### Requirement
Exactly as written, print each record in the listing.

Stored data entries

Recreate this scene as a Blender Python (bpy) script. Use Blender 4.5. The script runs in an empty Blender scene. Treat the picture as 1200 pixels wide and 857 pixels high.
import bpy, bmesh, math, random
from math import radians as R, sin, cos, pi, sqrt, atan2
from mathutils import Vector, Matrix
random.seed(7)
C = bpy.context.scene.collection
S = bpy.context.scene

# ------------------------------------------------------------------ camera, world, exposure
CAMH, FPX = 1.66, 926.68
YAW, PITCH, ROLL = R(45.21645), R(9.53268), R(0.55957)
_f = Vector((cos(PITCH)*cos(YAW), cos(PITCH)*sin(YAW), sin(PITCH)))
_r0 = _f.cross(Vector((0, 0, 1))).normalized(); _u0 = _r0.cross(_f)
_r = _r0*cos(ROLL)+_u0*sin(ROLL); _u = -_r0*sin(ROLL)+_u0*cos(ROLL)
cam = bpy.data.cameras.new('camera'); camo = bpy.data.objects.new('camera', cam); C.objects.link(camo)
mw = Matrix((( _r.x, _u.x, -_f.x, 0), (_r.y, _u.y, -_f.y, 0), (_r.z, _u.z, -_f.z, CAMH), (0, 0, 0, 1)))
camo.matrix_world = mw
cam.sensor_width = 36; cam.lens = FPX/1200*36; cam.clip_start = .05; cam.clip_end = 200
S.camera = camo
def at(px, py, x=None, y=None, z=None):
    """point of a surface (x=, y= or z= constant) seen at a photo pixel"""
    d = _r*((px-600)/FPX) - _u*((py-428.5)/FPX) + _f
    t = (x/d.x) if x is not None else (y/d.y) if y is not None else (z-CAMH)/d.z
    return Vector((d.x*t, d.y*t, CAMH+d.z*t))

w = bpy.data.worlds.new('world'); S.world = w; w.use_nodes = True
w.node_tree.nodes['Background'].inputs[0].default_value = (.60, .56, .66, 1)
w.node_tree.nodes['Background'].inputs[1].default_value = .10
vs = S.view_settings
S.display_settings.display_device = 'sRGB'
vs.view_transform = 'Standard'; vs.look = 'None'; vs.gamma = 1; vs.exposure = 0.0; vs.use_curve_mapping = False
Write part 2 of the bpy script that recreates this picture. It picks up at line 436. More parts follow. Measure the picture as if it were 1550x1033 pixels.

### Exercise answer
Recreate this scene as a Blender Python (bpy) script. Use Blender 4.5. The script runs in an empty Blender scene. Treat the picture as 1200 pixels wide and 857 pixels high.
import bpy, bmesh, math, random
from math import radians as R, sin, cos, pi, sqrt, atan2
from mathutils import Vector, Matrix
random.seed(7)
C = bpy.context.scene.collection
S = bpy.context.scene

# ------------------------------------------------------------------ camera, world, exposure
CAMH, FPX = 1.66, 926.68
YAW, PITCH, ROLL = R(45.21645), R(9.53268), R(0.55957)
_f = Vector((cos(PITCH)*cos(YAW), cos(PITCH)*sin(YAW), sin(PITCH)))
_r0 = _f.cross(Vector((0, 0, 1))).normalized(); _u0 = _r0.cross(_f)
_r = _r0*cos(ROLL)+_u0*sin(ROLL); _u = -_r0*sin(ROLL)+_u0*cos(ROLL)
cam = bpy.data.cameras.new('camera'); camo = bpy.data.objects.new('camera', cam); C.objects.link(camo)
mw = Matrix((( _r.x, _u.x, -_f.x, 0), (_r.y, _u.y, -_f.y, 0), (_r.z, _u.z, -_f.z, CAMH), (0, 0, 0, 1)))
camo.matrix_world = mw
cam.sensor_width = 36; cam.lens = FPX/1200*36; cam.clip_start = .05; cam.clip_end = 200
S.camera = camo
def at(px, py, x=None, y=None, z=None):
    """point of a surface (x=, y= or z= constant) seen at a photo pixel"""
    d = _r*((px-600)/FPX) - _u*((py-428.5)/FPX) + _f
    t = (x/d.x) if x is not None else (y/d.y) if y is not None else (z-CAMH)/d.z
    return Vector((d.x*t, d.y*t, CAMH+d.z*t))

w = bpy.data.worlds.new('world'); S.world = w; w.use_nodes = True
w.node_tree.nodes['Background'].inputs[0].default_value = (.60, .56, .66, 1)
w.node_tree.nodes['Background'].inputs[1].default_value = .10
vs = S.view_settings
S.display_settings.display_device = 'sRGB'
vs.view_transform = 'Standard'; vs.look = 'None'; vs.gamma = 1; vs.exposure = 0.0; vs.use_curve_mapping = False
Write part 2 of the bpy script that recreates this picture. It picks up at line 436. More parts follow. Measure the picture as if it were 1550x1033 pixels.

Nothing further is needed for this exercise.